Wanderboom mit blutiger Bilanz

Wanderboom mit blutiger Bilanz
Im Sommer stieg die Zahl der Bergunfälle deutlich an. Viele Wanderer erklimmen völlig unvorbereitet die höchsten Berge des Landes.

Obwohl der Kalender bereits den 19. November zeigt, gibt es auf den niederösterreichischen Bergen angenehme Plusgrade und prachtvolles Wanderwetter. Auf Grund des gewaltigen Ansturms von Ausflüglern und besonders Kletterern fällt die Sommerbilanz der Alpinpolizei heuer dementsprechend blutig aus. Bei einem Negativrekord von insgesamt 370 Bergunfällen sind auch dreizehn Todesopfer zu beklagen. Der Großteil der Einsätze (212) mit insgesamt zehn Toten fällt auf die beliebten Destinationen Schneeberg, Rax und Hohe Wand im südlichen NÖ.

Was Bergbahnen, Touristiker und Bergrettung bestätigen, spiegelt sich in den nackten Unfallzahlen. Die Schneebergbahn auf den höchsten Gipfel des Landes verzeichnete mit 154.000 Fahrgästen die beste Sommersaison in ihrer Geschichte. Die beliebten Routen auf Rax oder Schneeberg gleichen an schönen Sommertagen wahren Trampelpfaden. "Wandern und Klettern liegt voll im Trend. Fast jeder will heutzutage auf den Berg. Leider sind aber nur sehr wenige gut darauf vorbereitet", erklärt der Leiter der Alpinen Einsatzgruppe (AEG) NÖ-Süd der Polizei, Michael Schneider. Das merkt der erfahrene Bergfex, wenn er mit seinen Männern und den freiwilligen Helfern der Bergrettung mehrmals wöchentlich zu lebensrettenden, aber auch lebensgefährlichen Einsätzen ausrücken muss.

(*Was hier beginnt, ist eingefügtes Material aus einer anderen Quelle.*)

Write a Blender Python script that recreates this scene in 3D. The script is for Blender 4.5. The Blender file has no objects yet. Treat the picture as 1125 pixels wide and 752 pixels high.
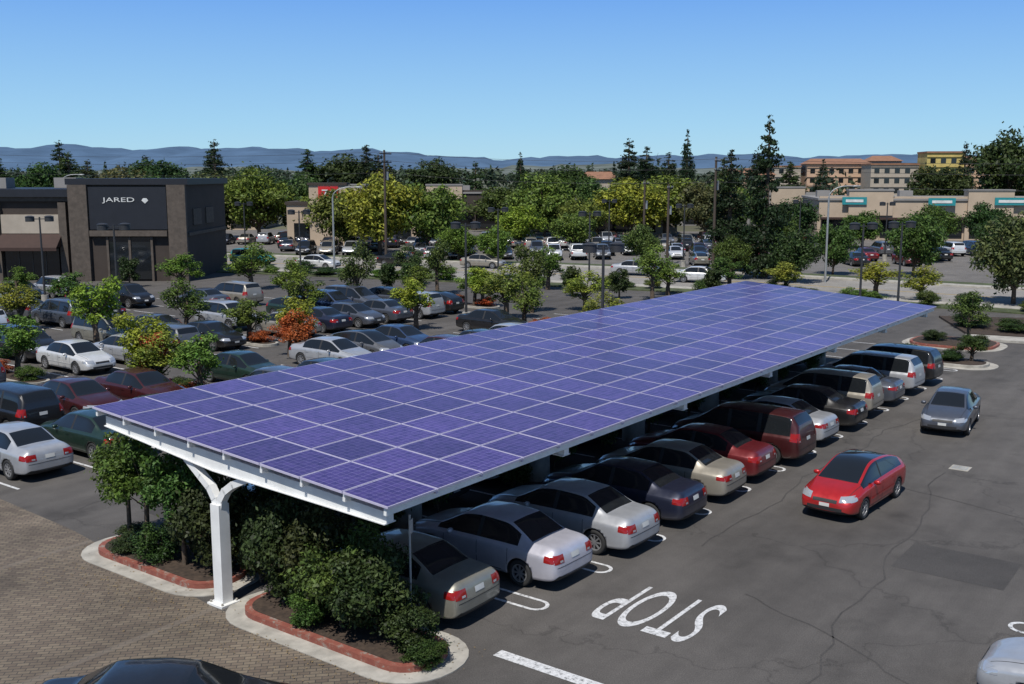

So wie am 4. September dieses Jahres, der beinahe zum Sterbetag eines unerfahrenen 25-jährigen Kletterers wurde. Der Wiener wagte mit einem Freund den Abstieg von der Rax über den Alpenvereinssteig. Während sein Freund zügig voran kam, passierte dem 25-Jährigen an einer schwierigen Stelle in 1600 Meter Seehöhe ein fatales Missgeschick. Der junge Mann rutschte aus und drohte mehrere hundert Meter über eine senkrecht abfallende Felswand zu stürzen.

Rotorblätter

Mit Leibeskräften konnte er sich gerade noch an den Felsen klammern und um Hilfe rufen. "Als wir mit dem Hubschrauber eingetroffen sind, ist er bereits mehr als eine Stunde dort am Abbruch gehangen. Wir konnten ihn aus der Luft nicht bergen, weil der Abwind der Rotorblätter ihn sonst abstürzen hätte lassen", schildert Schneider. Stattdessen wurde in allerletzter Sekunde ein Bergretter zu dem Verunglückten abgeseilt.

Die Ausflügler strömen in Scharen auf die Berge und vergessen dabei, dass sie sich im hochalpinen Gelände mit all seinen Gefahren befinden, warnt die Bergrettung. Früher seien nur die konditionell guten und erfahrenen Leute auf die Gipfel gestiegen. "Heutzutage kommt jeder mit der Seilbahn hinauf", so Schneider.

Bernhard Ebner, Leiter der Bergrettung Gmunden, nennt ebenfalls die massive Zunahme der Bergwanderer und das schöne, stabile Wetter als Hauptgründe für die heuer so zahlreichen Unfälle. "Die Berge werden gestürmt." Die Leute seien aber oft konditionell überfordert. Geschwächt von den Strapazen des Aufstiegs unterschätzten sie die Anstrengung des Abstiegs. Das führe zu Unfällen.